/---

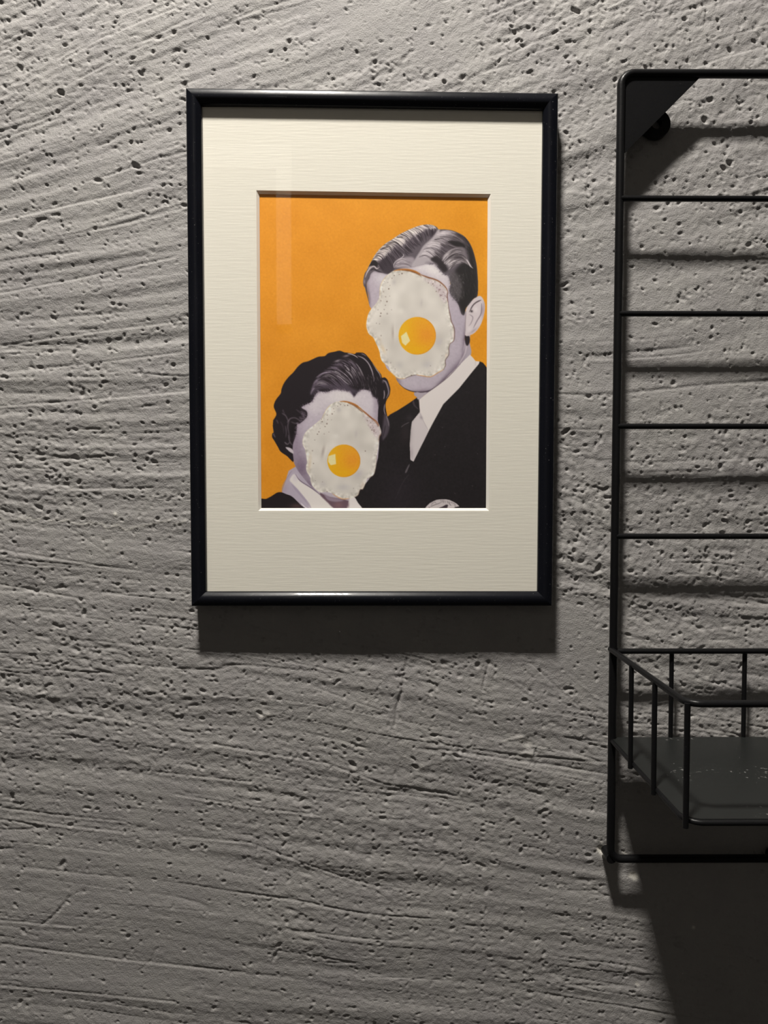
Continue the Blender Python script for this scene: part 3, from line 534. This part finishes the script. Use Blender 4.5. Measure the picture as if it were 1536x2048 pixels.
    # ---- the two fried eggs
    egg(c, E1, 8.084, (500,80, 600,55, 720,50, 830,75, 930,130, 1050,180, 1180,220, 1270,270, 1350,350, 1385,420, 1372,480, 1385,590, 1400,700, 1420,800, 1440,900, 1480,990, 1492,1080, 1480,1200, 1420,1250, 1400,1320, 1395,1430, 1340,1520, 1345,1600, 1310,1670, 1210,1730, 1100,1790, 980,1775, 870,1755, 780,1775, 680,1810, 600,1815, 530,1780, 450,1700, 420,1620, 330,1550, 290,1480, 270,1370, 220,1250, 170,1150, 100,1090, 65,1000, 60,920, 85,790, 140,690, 220,600, 270,500, 280,350, 320,240, 400,150),
        (((510,82, 600,62, 720,62, 830,88, 930,130), 2.2, 4.5, (172,104,34), .95), ((640,72, 760,85, 880,125, 950,170), 2.2, 2.5, (110,62,26), .75), ((920,135, 1050,185, 1180,225, 1270,275, 1350,355, 1383,425), 3, 1.6, (120,66,36), .9), ((1383,425, 1372,485, 1385,590), 1.8, 1.6, (100,58,46), .85), ((1385,590, 1400,700, 1420,800, 1440,900, 1480,990, 1490,1080, 1478,1200, 1420,1250), 1.2, 1.7, (92,58,50), .9),
         ((1420,1250, 1398,1320, 1395,1430, 1340,1520, 1343,1600, 1310,1670), 1.3, 1.2, (84,58,48), .85), ((1310,1670, 1210,1728, 1100,1786, 980,1773, 870,1755), 1.1, 1.3, (186,124,56), .9), ((870,1755, 780,1772, 690,1808), 1.1, 1.1, (88,70,64), .9), ((690,1812, 600,1816, 530,1782, 450,1700), 1.2, 1.2, (214,170,96), .8), ((400,150, 330,235, 288,340, 278,480), 1., 1., (196,172,130), .7)),
        ((395,572,11,0), (425,368,10,0), (297,560,9,2), (640,125,11,0), (515,155,8,0), (478,200,8,2), (595,140,6,0), (375,495,8,2), (340,415,8,2), (370,632,7,0), (297,760,10,0), (288,805,10,0), (400,768,13,1), (470,705,7,1), (1068,278,9,2), (1140,295,9,0), (1195,415,8,0), (1235,405,8,2), (390,1350,9,2), (300,1120,11,1), (275,930,10,1), (790,1765,10,0), (350,250,8,1), (410,265,8,1), (445,315,7,1), (440,485,7,1), (250,705,8,1), (350,700,10,1), (225,920,9,1), (1285,1450,8,1), (455,1560,9,1), (525,1660,9,1), (1100,1610,9,1), (265,525,7,1)),
        (960,190, 1080,220, 1180,250, 1280,310, 1350,390, 1385,450, 1340,600, 1270,520, 1220,440, 1160,340, 1080,280), (885,1125), 303, (620,1130, 710,1058, 770,1205, 695,1282, 640,1240),
        ((490,1080,24,110,0, (172,160,152), .8), (520,1050,14,120,0, (226,221,214), .7), (955,600,22,60,.1, (192,185,182), .7), (620,730,50,45,0, (222,218,210), .8), (720,560,120,120,0, (205,200,192), .6), (510,260,40,50,.3, (186,180,178), .7), (1240,1230,60,50,-.6, (190,184,188), .7), (1350,700,30,80,.2, (224,220,212), .8), (600,1590,60,60,0, (190,186,184), .6), (1050,1590,90,60,0, (188,184,186), .6), (330,1330,30,90,-.4, (214,196,166), .7), (270,1180,40,25,.8, (190,178,160), .7), (1465,1120,14,50,.1, (226,214,212), .8), (1355,1440,20,40,.2, (222,206,190), .7)), 60)
    egg(c, E2, 8.533, (640,95, 720,80, 800,75, 900,95, 1000,135, 1080,190, 1160,270, 1260,360, 1340,420, 1390,500, 1420,580, 1420,650, 1390,700, 1380,800, 1370,900, 1350,1000, 1340,1120, 1330,1220, 1290,1350, 1190,1410, 1160,1480, 1110,1590, 1060,1600, 1030,1690, 970,1730, 870,1755, 760,1765, 680,1730, 590,1670, 490,1640, 400,1650, 330,1620, 250,1540, 215,1450, 210,1390, 150,1290, 140,1200, 155,1130, 140,1000, 120,900, 80,820, 85,720, 120,630, 180,560, 260,500, 340,430, 410,370, 450,290, 500,200, 560,140),
        (((720,84, 800,84, 900,108, 990,150, 1080,215), 1.6, 4.2, (168,98,34), .95), ((860,110, 970,160, 1060,230, 1110,270), 1.6, 2, (110,60,26), .75), ((1080,215, 1160,285, 1260,368, 1340,428, 1388,505), 3, 1.8, (150,84,40), .92), ((1180,310, 1280,395, 1385,510), 1.4, 1, (112,58,40), .7), ((1420,640, 1390,700, 1385,770), 1.8, 1.2, (110,70,56), .8), ((1345,1010, 1340,1120, 1330,1220, 1290,1350, 1190,1410), .9, .9, (120,96,90), .7), ((1160,1480, 1110,1590, 1060,1602, 1030,1690, 970,1730), 1, 1, (140,108,92), .7), ((870,1757, 770,1764, 680,1730, 590,1672), 1.8, 1.3, (206,146,84), .85), ((560,140, 500,205, 450,295, 410,372), 1., 1, (198,176,134), .7)),
        ((497,466,11,0), (587,298,10,0), (415,430,10,0), (733,138,9,0), (852,150,10,0), (805,155,7,0), (683,165,7,0), (613,208,8,2), (502,318,8,2), (510,398,8,2), (465,515,8,0), (360,605,9,0), (335,645,9,0), (450,642,10,1), (530,610,8,1), (1187,412,8,0), (1245,450,9,2), (1262,575,9,0), (1298,575,8,2), (1300,640,8,1), (267,1150,9,2), (250,930,12,1), (290,745,9,1), (497,1640,11,0), (1152,937,9,0), (625,258,7,1), (575,400,7,1), (380,545,8,1), (405,390,7,2), (1010,1060,5,1), (420,1470,9,1), (300,1450,9,1), (950,1580,9,1)),
        (1110,300, 1220,370, 1330,440, 1400,540, 1415,640, 1350,720, 1290,640, 1240,560, 1180,440), (785,1105), 281, (520,1022, 640,985, 652,1160, 560,1182, 518,1120),
        ((430,940,26,110,.2, (168,156,150), .8), (475,960,14,110,.2, (226,221,214), .7), (995,640,30,70,.15, (190,183,182), .7), (650,680,60,45,0, (222,218,212), .8), (780,520,110,110,0, (207,202,196), .6), (700,230,40,50,.3, (188,182,180), .7), (1040,1330,80,60,-.6, (188,182,188), .7), (1330,850,30,90,.1, (222,217,214), .7), (780,1560,120,60,0, (188,184,186), .6), (200,1150,30,160,.1, (212,196,172), .7), (1100,1520,30,60,.4, (214,198,184), .7), (430,1500,60,60,0, (192,186,186), .6)), 80)
    return np.clip(c.a, 0, 255)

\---

▶ [Exercise brief]:
Give the data again exactly as written, with all pictures left out.

▶ [The result]:
Continue the Blender Python script for this scene: part 3, from line 534. This part finishes the script. Use Blender 4.5. Measure the picture as if it were 1536x2048 pixels.
    # ---- the two fried eggs
    egg(c, E1, 8.084, (500,80, 600,55, 720,50, 830,75, 930,130, 1050,180, 1180,220, 1270,270, 1350,350, 1385,420, 1372,480, 1385,590, 1400,700, 1420,800, 1440,900, 1480,990, 1492,1080, 1480,1200, 1420,1250, 1400,1320, 1395,1430, 1340,1520, 1345,1600, 1310,1670, 1210,1730, 1100,1790, 980,1775, 870,1755, 780,1775, 680,1810, 600,1815, 530,1780, 450,1700, 420,1620, 330,1550, 290,1480, 270,1370, 220,1250, 170,1150, 100,1090, 65,1000, 60,920, 85,790, 140,690, 220,600, 270,500, 280,350, 320,240, 400,150),
        (((510,82, 600,62, 720,62, 830,88, 930,130), 2.2, 4.5, (172,104,34), .95), ((640,72, 760,85, 880,125, 950,170), 2.2, 2.5, (110,62,26), .75), ((920,135, 1050,185, 1180,225, 1270,275, 1350,355, 1383,425), 3, 1.6, (120,66,36), .9), ((1383,425, 1372,485, 1385,590), 1.8, 1.6, (100,58,46), .85), ((1385,590, 1400,700, 1420,800, 1440,900, 1480,990, 1490,1080, 1478,1200, 1420,1250), 1.2, 1.7, (92,58,50), .9),
         ((1420,1250, 1398,1320, 1395,1430, 1340,1520, 1343,1600, 1310,1670), 1.3, 1.2, (84,58,48), .85), ((1310,1670, 1210,1728, 1100,1786, 980,1773, 870,1755), 1.1, 1.3, (186,124,56), .9), ((870,1755, 780,1772, 690,1808), 1.1, 1.1, (88,70,64), .9), ((690,1812, 600,1816, 530,1782, 450,1700), 1.2, 1.2, (214,170,96), .8), ((400,150, 330,235, 288,340, 278,480), 1., 1., (196,172,130), .7)),
        ((395,572,11,0), (425,368,10,0), (297,560,9,2), (640,125,11,0), (515,155,8,0), (478,200,8,2), (595,140,6,0), (375,495,8,2), (340,415,8,2), (370,632,7,0), (297,760,10,0), (288,805,10,0), (400,768,13,1), (470,705,7,1), (1068,278,9,2), (1140,295,9,0), (1195,415,8,0), (1235,405,8,2), (390,1350,9,2), (300,1120,11,1), (275,930,10,1), (790,1765,10,0), (350,250,8,1), (410,265,8,1), (445,315,7,1), (440,485,7,1), (250,705,8,1), (350,700,10,1), (225,920,9,1), (1285,1450,8,1), (455,1560,9,1), (525,1660,9,1), (1100,1610,9,1), (265,525,7,1)),
        (960,190, 1080,220, 1180,250, 1280,310, 1350,390, 1385,450, 1340,600, 1270,520, 1220,440, 1160,340, 1080,280), (885,1125), 303, (620,1130, 710,1058, 770,1205, 695,1282, 640,1240),
        ((490,1080,24,110,0, (172,160,152), .8), (520,1050,14,120,0, (226,221,214), .7), (955,600,22,60,.1, (192,185,182), .7), (620,730,50,45,0, (222,218,210), .8), (720,560,120,120,0, (205,200,192), .6), (510,260,40,50,.3, (186,180,178), .7), (1240,1230,60,50,-.6, (190,184,188), .7), (1350,700,30,80,.2, (224,220,212), .8), (600,1590,60,60,0, (190,186,184), .6), (1050,1590,90,60,0, (188,184,186), .6), (330,1330,30,90,-.4, (214,196,166), .7), (270,1180,40,25,.8, (190,178,160), .7), (1465,1120,14,50,.1, (226,214,212), .8), (1355,1440,20,40,.2, (222,206,190), .7)), 60)
    egg(c, E2, 8.533, (640,95, 720,80, 800,75, 900,95, 1000,135, 1080,190, 1160,270, 1260,360, 1340,420, 1390,500, 1420,580, 1420,650, 1390,700, 1380,800, 1370,900, 1350,1000, 1340,1120, 1330,1220, 1290,1350, 1190,1410, 1160,1480, 1110,1590, 1060,1600, 1030,1690, 970,1730, 870,1755, 760,1765, 680,1730, 590,1670, 490,1640, 400,1650, 330,1620, 250,1540, 215,1450, 210,1390, 150,1290, 140,1200, 155,1130, 140,1000, 120,900, 80,820, 85,720, 120,630, 180,560, 260,500, 340,430, 410,370, 450,290, 500,200, 560,140),
        (((720,84, 800,84, 900,108, 990,150, 1080,215), 1.6, 4.2, (168,98,34), .95), ((860,110, 970,160, 1060,230, 1110,270), 1.6, 2, (110,60,26), .75), ((1080,215, 1160,285, 1260,368, 1340,428, 1388,505), 3, 1.8, (150,84,40), .92), ((1180,310, 1280,395, 1385,510), 1.4, 1, (112,58,40), .7), ((1420,640, 1390,700, 1385,770), 1.8, 1.2, (110,70,56), .8), ((1345,1010, 1340,1120, 1330,1220, 1290,1350, 1190,1410), .9, .9, (120,96,90), .7), ((1160,1480, 1110,1590, 1060,1602, 1030,1690, 970,1730), 1, 1, (140,108,92), .7), ((870,1757, 770,1764, 680,1730, 590,1672), 1.8, 1.3, (206,146,84), .85), ((560,140, 500,205, 450,295, 410,372), 1., 1, (198,176,134), .7)),
        ((497,466,11,0), (587,298,10,0), (415,430,10,0), (733,138,9,0), (852,150,10,0), (805,155,7,0), (683,165,7,0), (613,208,8,2), (502,318,8,2), (510,398,8,2), (465,515,8,0), (360,605,9,0), (335,645,9,0), (450,642,10,1), (530,610,8,1), (1187,412,8,0), (1245,450,9,2), (1262,575,9,0), (1298,575,8,2), (1300,640,8,1), (267,1150,9,2), (250,930,12,1), (290,745,9,1), (497,1640,11,0), (1152,937,9,0), (625,258,7,1), (575,400,7,1), (380,545,8,1), (405,390,7,2), (1010,1060,5,1), (420,1470,9,1), (300,1450,9,1), (950,1580,9,1)),
        (1110,300, 1220,370, 1330,440, 1400,540, 1415,640, 1350,720, 1290,640, 1240,560, 1180,440), (785,1105), 281, (520,1022, 640,985, 652,1160, 560,1182, 518,1120),
        ((430,940,26,110,.2, (168,156,150), .8), (475,960,14,110,.2, (226,221,214), .7), (995,640,30,70,.15, (190,183,182), .7), (650,680,60,45,0, (222,218,212), .8), (780,520,110,110,0, (207,202,196), .6), (700,230,40,50,.3, (188,182,180), .7), (1040,1330,80,60,-.6, (188,182,188), .7), (1330,850,30,90,.1, (222,217,214), .7), (780,1560,120,60,0, (188,184,186), .6), (200,1150,30,160,.1, (212,196,172), .7), (1100,1520,30,60,.4, (214,198,184), .7), (430,1500,60,60,0, (192,186,186), .6)), 80)
    return np.clip(c.a, 0, 255)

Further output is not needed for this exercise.